# Start of PROVIDED DATA
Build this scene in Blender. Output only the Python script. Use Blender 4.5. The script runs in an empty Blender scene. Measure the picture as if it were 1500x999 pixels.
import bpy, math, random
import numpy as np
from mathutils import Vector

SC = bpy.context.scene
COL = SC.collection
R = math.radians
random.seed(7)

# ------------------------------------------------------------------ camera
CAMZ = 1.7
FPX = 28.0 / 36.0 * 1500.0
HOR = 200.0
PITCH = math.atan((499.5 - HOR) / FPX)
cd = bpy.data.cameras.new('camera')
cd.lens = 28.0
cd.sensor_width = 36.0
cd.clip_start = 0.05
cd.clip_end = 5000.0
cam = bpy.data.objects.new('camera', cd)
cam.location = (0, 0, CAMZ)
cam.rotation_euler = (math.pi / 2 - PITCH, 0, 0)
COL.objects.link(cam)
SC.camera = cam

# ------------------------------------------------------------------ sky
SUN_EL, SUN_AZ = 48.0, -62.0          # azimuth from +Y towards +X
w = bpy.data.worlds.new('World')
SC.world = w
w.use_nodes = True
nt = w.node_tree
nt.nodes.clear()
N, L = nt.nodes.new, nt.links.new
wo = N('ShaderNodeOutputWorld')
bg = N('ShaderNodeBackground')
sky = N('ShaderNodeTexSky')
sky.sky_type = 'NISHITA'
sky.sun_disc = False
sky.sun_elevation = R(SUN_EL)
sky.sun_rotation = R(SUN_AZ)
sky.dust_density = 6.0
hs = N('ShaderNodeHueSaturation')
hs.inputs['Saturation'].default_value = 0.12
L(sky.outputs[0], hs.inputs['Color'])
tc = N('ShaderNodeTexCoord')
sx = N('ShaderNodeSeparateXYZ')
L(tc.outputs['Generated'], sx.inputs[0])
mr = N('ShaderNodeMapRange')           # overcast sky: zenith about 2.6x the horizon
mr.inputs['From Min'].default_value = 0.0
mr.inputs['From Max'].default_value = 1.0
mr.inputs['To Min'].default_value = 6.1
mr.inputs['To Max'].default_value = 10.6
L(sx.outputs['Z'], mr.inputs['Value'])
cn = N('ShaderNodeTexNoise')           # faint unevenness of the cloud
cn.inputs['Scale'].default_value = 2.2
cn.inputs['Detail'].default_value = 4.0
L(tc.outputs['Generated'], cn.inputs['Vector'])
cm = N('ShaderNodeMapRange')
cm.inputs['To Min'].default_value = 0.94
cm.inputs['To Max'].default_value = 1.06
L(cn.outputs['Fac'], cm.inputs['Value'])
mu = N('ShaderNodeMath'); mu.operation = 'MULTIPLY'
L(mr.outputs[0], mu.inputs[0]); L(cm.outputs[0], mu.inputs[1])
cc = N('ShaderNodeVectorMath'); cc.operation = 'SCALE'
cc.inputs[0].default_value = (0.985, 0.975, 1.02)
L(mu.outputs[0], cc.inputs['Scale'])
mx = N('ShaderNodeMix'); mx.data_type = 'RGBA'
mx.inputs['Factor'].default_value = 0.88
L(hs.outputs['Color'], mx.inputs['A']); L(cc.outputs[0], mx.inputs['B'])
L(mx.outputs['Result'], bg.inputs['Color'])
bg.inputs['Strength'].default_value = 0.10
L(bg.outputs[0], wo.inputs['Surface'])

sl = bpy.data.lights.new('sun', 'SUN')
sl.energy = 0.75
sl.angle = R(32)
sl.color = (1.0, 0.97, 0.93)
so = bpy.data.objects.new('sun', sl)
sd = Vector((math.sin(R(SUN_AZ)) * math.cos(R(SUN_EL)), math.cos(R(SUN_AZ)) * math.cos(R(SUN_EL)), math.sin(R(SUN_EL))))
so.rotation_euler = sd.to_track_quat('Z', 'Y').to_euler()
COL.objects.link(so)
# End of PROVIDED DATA
**STATED EXERCISE:** Using the data above, output each line exactly.

**EXERCISE OUTPUT:**
Build this scene in Blender. Output only the Python script. Use Blender 4.5. The script runs in an empty Blender scene. Measure the picture as if it were 1500x999 pixels.
import bpy, math, random
import numpy as np
from mathutils import Vector

SC = bpy.context.scene
COL = SC.collection
R = math.radians
random.seed(7)

# ------------------------------------------------------------------ camera
CAMZ = 1.7
FPX = 28.0 / 36.0 * 1500.0
HOR = 200.0
PITCH = math.atan((499.5 - HOR) / FPX)
cd = bpy.data.cameras.new('camera')
cd.lens = 28.0
cd.sensor_width = 36.0
cd.clip_start = 0.05
cd.clip_end = 5000.0
cam = bpy.data.objects.new('camera', cd)
cam.location = (0, 0, CAMZ)
cam.rotation_euler = (math.pi / 2 - PITCH, 0, 0)
COL.objects.link(cam)
SC.camera = cam

# ------------------------------------------------------------------ sky
SUN_EL, SUN_AZ = 48.0, -62.0          # azimuth from +Y towards +X
w = bpy.data.worlds.new('World')
SC.world = w
w.use_nodes = True
nt = w.node_tree
nt.nodes.clear()
N, L = nt.nodes.new, nt.links.new
wo = N('ShaderNodeOutputWorld')
bg = N('ShaderNodeBackground')
sky = N('ShaderNodeTexSky')
sky.sky_type = 'NISHITA'
sky.sun_disc = False
sky.sun_elevation = R(SUN_EL)
sky.sun_rotation = R(SUN_AZ)
sky.dust_density = 6.0
hs = N('ShaderNodeHueSaturation')
hs.inputs['Saturation'].default_value = 0.12
L(sky.outputs[0], hs.inputs['Color'])
tc = N('ShaderNodeTexCoord')
sx = N('ShaderNodeSeparateXYZ')
L(tc.outputs['Generated'], sx.inputs[0])
mr = N('ShaderNodeMapRange')           # overcast sky: zenith about 2.6x the horizon
mr.inputs['From Min'].default_value = 0.0
mr.inputs['From Max'].default_value = 1.0
mr.inputs['To Min'].default_value = 6.1
mr.inputs['To Max'].default_value = 10.6
L(sx.outputs['Z'], mr.inputs['Value'])
cn = N('ShaderNodeTexNoise')           # faint unevenness of the cloud
cn.inputs['Scale'].default_value = 2.2
cn.inputs['Detail'].default_value = 4.0
L(tc.outputs['Generated'], cn.inputs['Vector'])
cm = N('ShaderNodeMapRange')
cm.inputs['To Min'].default_value = 0.94
cm.inputs['To Max'].default_value = 1.06
L(cn.outputs['Fac'], cm.inputs['Value'])
mu = N('ShaderNodeMath'); mu.operation = 'MULTIPLY'
L(mr.outputs[0], mu.inputs[0]); L(cm.outputs[0], mu.inputs[1])
cc = N('ShaderNodeVectorMath'); cc.operation = 'SCALE'
cc.inputs[0].default_value = (0.985, 0.975, 1.02)
L(mu.outputs[0], cc.inputs['Scale'])
mx = N('ShaderNodeMix'); mx.data_type = 'RGBA'
mx.inputs['Factor'].default_value = 0.88
L(hs.outputs['Color'], mx.inputs['A']); L(cc.outputs[0], mx.inputs['B'])
L(mx.outputs['Result'], bg.inputs['Color'])
bg.inputs['Strength'].default_value = 0.10
L(bg.outputs[0], wo.inputs['Surface'])

sl = bpy.data.lights.new('sun', 'SUN')
sl.energy = 0.75
sl.angle = R(32)
sl.color = (1.0, 0.97, 0.93)
so = bpy.data.objects.new('sun', sl)
sd = Vector((math.sin(R(SUN_AZ)) * math.cos(R(SUN_EL)), math.cos(R(SUN_AZ)) * math.cos(R(SUN_EL)), math.sin(R(SUN_EL))))
so.rotation_euler = sd.to_track_quat('Z', 'Y').to_euler()
COL.objects.link(so)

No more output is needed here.